USA : le taux d'intérêt réel devient supérieur au taux de la Fed
La séance du jour a démarré par un trou d'air assez vite récupéré à Paris qui finit stable (- 0,01 % à 3 102,43 points)
La grippe porcine a durement affecté les sociétés liées au transport et au tourisme (Air France -KLM perd - 6,56 %, Accor - 3,72 %) Société Générale suit à - 3,69 % affectée par un article de Libération qui laisse entrevoir des pertes complémentaires de 5 à 10 milliards €. La banque a fait part de son côté dès dimanche soir d'un démenti et invoque une confusion de la part du journaliste dans l'analyse des chiffres.
En l'absence d'autres données importantes sur la séance et à la veille d'une nouvelle réunion de la banque centrale US qui délivrera la teneur de sa politique monétaire le lendemain (le PIB pour le 1er trimestre paraîtra également mercredi), nous allons prendre un peu de recul sur la situation actuelle pour comprendre le contexte dans lequel se prennent dorénavant les décisions au sein de la 1ère banque centrale de la planète.

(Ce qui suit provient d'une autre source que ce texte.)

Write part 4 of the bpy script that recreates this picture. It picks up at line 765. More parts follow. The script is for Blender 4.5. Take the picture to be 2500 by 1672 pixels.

Lors de chaque réunion, nos attentes comme pour tout investisseur se portaient sur les taux d'intérêts et l'amplitude de la baisse qui serait décidée pour rendre le crédit moins cher et relancer l'économie. C'est un outil dont la Fed comme toute banque centrale a largement utilisé les moyens ces derniers mois. En fonction de l'état de l'économie, elle peut ainsi avoir une politique monétaire plus ou moins accommodante, notion que nous avions détaillé il y a environ un an :
. Comprendre la finance : politique monétaire restrictive ou accommodante ?
Dans cet article nous avions vu que la notion de taux d'intérêt réel était importante pour juger de ce caractère accommodant.
Voyons où nous en sommes : la Fed a abaissé ses taux à une fourchette de 0/0,25 %.
Rappel : taux réel = taux nominal de la Fed - taux d'inflation des prix à la consommation
→ Depuis 50 ans, le taux réel est passé négatif à plusieurs reprises. Pendant ces périodes, il est alors intéressant d'emprunter puisque son coût est inférieur au taux d'inflation. C'était la situation à l'été 2008 avec des banques centrales qui avaient encore des "cartouches" pour baisser leurs taux.
→ Voici l'action historique de la banque centrale US sur ses taux d'intérêts
→ et sur le graphe n°3 l'évolution de l'inflation US sur la même durée. La soustraction des graphes 2 et 3 permet donc de réaliser le 1er graphe ci-dessus
Depuis 1955, a aucun moment, les taux ne se sont approchés aussi près de zéro et l'inflation est restée positive. Or depuis 15 jours, ce n'est plus le cas :
. Economie : l'évolution des prix à la consommation US devient négative
On cumule des taux très bas et une inflation négative qui montrent pour la première fois depuis plus d'un demi-siècle, une politique monétaire qui n'est pas aussi accommodante qu'elle semble l'être en apparence. Les taux réels deviennent supérieurs au taux nominal de la Fed et supérieurs à ceux de 2003 alors que la situation économique n'était pas aussi difficile.
Le coût de l'emprunt est donc en fait assez peu attractif. Quel est l'intérêt d'emprunter même à très bas coût si les prix baissent ? Le taux réel ne baisse pas, il monte au contraire.
La Fed qui n'a plus de marge de manoeuvre sur ses taux dits 'directeurs', qui sont des taux à court terme, a décidé de mettre en oeuvre d'autres outils lors de sa réunion du mois dernier détaillés dans :
. La Fed tente l'électrochoc
Elle essaye donc de faire baisser tous les taux d'intérêts qu'ils soient à court, moyen ou long terme mais le contexte actuel revêt désormais une difficulté particulière surtout si les taux réels devaient durablement rester au-delà du taux de la Fed :
"Les méfaits potentiels d'une inflation très faible ou d'une déflation dépendent largement de l'environnement économique dans lequel elles se manifestent.
La déflation peut être particulièrement dommageable si le système financier est déjà fragilisé par les piètres bilans des particuliers et des entreprises, et des banques sous-capitalisées et handicapées par des crédits non-performants.
Dans ces conditions, une déflation ou une inflation étonnamment faible, en accroissant la charge réelle de la dette, pourraient exacerber les difficultés financières et entraîner une poursuite de la détérioration du fonctionnement des marchés financiers."
Tels sont les propos tenus par Ben Bernanké à l'été 2003, actuel patron de la Fed , alors qu'il n'était alors qu'un des gouverneurs de la Fed.